▸ Problem description
Below are records; please set down exactly the lines from the first through the one containing "V3 = Vector".

▸ Records for processing
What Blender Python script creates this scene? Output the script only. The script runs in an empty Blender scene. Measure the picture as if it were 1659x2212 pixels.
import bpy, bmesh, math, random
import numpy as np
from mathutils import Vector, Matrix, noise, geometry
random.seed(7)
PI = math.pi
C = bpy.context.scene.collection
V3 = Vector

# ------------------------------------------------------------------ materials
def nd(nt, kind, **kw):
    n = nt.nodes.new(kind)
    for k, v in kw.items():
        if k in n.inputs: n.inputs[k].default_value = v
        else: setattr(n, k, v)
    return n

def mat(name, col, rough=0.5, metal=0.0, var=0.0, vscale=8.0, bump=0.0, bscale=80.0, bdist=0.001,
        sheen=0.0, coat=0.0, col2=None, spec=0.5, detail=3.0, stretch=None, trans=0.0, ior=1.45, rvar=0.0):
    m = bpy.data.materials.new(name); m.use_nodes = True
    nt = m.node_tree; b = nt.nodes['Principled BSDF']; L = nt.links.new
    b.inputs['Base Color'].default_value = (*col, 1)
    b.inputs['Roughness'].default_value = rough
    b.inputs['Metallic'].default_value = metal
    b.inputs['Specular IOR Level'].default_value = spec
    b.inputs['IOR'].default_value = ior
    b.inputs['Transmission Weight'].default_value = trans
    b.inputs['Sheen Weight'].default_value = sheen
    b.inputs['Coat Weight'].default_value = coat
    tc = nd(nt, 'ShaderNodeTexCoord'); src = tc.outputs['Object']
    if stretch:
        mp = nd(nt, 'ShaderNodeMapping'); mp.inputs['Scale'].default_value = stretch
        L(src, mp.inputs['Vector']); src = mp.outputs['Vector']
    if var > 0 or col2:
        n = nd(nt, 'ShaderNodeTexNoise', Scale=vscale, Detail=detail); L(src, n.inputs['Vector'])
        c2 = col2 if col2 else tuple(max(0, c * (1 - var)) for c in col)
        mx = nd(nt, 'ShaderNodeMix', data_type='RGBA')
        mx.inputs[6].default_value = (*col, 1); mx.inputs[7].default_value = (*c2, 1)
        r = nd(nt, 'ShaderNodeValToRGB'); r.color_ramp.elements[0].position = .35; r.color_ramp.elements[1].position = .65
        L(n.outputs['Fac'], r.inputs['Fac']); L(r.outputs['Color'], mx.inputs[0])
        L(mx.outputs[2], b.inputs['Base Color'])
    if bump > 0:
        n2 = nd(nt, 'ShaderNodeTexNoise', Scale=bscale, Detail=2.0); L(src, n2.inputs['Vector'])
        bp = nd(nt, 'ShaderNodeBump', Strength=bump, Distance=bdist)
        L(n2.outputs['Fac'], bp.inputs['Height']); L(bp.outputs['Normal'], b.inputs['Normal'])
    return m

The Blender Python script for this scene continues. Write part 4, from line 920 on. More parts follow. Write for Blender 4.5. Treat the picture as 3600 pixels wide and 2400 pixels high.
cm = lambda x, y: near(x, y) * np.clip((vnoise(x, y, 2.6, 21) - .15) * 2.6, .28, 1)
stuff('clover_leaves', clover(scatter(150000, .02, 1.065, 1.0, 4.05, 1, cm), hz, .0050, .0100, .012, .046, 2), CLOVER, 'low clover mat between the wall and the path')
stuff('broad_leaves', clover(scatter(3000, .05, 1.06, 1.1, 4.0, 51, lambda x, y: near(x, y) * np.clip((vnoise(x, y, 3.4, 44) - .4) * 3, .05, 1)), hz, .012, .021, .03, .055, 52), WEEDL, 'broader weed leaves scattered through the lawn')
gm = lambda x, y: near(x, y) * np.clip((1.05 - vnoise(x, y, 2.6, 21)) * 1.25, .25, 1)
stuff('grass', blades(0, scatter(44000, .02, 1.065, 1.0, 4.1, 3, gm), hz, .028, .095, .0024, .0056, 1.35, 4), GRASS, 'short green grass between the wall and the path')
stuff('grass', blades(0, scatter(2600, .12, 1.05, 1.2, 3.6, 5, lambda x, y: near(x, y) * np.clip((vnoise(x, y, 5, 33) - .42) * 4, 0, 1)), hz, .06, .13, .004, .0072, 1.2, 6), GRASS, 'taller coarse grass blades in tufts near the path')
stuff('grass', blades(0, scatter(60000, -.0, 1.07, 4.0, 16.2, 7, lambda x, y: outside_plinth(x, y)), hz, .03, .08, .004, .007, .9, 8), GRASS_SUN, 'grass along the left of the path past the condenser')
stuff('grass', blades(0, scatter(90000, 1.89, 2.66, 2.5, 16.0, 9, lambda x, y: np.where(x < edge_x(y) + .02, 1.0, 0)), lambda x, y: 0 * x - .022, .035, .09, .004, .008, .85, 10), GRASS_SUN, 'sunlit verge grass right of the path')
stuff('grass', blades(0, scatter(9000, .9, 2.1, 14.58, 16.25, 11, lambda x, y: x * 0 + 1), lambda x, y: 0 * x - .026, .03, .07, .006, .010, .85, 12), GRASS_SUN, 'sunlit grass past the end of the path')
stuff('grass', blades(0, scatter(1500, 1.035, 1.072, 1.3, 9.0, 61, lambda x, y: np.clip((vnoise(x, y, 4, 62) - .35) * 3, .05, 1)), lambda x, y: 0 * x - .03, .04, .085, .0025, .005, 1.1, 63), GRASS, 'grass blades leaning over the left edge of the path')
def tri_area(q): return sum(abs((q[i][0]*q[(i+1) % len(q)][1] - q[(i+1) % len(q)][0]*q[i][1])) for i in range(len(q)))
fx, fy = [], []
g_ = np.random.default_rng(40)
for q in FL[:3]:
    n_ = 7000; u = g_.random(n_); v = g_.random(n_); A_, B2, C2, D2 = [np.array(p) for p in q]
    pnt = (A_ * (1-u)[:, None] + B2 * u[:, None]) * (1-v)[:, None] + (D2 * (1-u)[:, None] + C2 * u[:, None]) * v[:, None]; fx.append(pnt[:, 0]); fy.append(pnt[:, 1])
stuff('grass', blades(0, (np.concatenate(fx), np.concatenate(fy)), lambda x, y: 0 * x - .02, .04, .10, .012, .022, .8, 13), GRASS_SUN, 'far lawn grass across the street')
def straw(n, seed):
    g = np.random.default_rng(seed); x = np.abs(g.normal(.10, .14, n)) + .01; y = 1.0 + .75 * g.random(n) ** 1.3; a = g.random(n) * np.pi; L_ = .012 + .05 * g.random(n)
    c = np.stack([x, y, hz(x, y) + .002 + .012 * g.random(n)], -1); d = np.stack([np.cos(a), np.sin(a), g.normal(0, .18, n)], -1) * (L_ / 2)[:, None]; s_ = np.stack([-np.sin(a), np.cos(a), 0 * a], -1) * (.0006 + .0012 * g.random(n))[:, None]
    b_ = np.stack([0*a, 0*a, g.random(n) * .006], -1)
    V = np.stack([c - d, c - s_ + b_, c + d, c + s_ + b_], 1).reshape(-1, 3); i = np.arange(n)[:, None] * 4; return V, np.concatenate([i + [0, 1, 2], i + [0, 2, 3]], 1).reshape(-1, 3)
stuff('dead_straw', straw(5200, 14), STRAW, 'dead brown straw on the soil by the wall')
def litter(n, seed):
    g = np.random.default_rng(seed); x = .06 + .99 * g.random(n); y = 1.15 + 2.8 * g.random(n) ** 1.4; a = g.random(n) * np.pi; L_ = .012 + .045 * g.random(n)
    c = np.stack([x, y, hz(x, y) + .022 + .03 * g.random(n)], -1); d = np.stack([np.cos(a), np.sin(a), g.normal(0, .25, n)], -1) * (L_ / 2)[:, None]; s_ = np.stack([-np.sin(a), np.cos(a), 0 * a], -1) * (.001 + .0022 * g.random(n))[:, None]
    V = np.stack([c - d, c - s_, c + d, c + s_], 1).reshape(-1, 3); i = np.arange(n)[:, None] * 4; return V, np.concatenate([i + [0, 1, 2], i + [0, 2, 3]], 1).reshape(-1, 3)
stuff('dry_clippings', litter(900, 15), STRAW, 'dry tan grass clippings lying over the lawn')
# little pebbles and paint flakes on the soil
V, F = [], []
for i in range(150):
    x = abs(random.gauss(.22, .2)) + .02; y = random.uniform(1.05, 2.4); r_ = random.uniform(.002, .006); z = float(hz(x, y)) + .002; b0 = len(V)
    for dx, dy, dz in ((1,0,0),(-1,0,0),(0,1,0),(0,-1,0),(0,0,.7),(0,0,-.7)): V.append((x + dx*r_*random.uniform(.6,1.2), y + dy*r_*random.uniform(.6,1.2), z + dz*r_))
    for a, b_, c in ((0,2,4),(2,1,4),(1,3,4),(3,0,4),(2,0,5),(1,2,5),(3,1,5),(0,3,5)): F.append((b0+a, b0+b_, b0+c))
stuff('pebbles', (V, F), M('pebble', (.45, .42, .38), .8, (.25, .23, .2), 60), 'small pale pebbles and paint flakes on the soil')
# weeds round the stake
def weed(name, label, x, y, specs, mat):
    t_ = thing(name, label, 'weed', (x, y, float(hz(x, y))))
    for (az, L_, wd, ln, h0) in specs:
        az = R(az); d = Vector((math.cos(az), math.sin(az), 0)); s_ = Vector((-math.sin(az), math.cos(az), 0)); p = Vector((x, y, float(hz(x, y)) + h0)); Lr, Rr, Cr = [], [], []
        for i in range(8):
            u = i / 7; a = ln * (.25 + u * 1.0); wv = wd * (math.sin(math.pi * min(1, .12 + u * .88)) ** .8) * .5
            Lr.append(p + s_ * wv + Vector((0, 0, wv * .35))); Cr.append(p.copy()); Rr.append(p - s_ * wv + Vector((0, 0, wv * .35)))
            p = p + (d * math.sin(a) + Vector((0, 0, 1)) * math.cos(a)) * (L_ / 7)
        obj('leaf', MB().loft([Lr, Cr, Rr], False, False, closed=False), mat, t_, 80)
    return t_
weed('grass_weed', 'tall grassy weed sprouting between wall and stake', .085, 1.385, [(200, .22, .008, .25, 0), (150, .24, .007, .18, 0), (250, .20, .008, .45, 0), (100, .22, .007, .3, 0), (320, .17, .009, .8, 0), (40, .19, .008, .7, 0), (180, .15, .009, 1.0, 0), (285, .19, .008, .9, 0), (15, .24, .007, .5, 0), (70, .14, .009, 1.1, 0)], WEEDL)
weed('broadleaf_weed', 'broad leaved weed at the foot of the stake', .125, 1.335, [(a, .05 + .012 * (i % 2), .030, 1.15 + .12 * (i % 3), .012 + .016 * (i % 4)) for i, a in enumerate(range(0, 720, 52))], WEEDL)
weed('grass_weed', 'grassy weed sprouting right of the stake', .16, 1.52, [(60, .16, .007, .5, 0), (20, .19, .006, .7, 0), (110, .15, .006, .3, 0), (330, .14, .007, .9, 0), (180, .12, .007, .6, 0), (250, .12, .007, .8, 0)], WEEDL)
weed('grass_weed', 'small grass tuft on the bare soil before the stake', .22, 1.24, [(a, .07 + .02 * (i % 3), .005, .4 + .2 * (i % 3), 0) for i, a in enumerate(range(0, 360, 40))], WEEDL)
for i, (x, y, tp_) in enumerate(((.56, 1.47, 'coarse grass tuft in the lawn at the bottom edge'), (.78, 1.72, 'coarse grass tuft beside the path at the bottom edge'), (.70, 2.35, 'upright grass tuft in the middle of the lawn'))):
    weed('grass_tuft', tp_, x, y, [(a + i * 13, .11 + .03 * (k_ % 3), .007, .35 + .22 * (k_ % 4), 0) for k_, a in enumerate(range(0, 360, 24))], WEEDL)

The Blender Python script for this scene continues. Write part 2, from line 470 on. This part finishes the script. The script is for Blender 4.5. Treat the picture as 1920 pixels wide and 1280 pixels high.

▸ Result for this task
What Blender Python script creates this scene? Output the script only. The script runs in an empty Blender scene. Measure the picture as if it were 1659x2212 pixels.
import bpy, bmesh, math, random
import numpy as np
from mathutils import Vector, Matrix, noise, geometry
random.seed(7)
PI = math.pi
C = bpy.context.scene.collection
V3 = Vector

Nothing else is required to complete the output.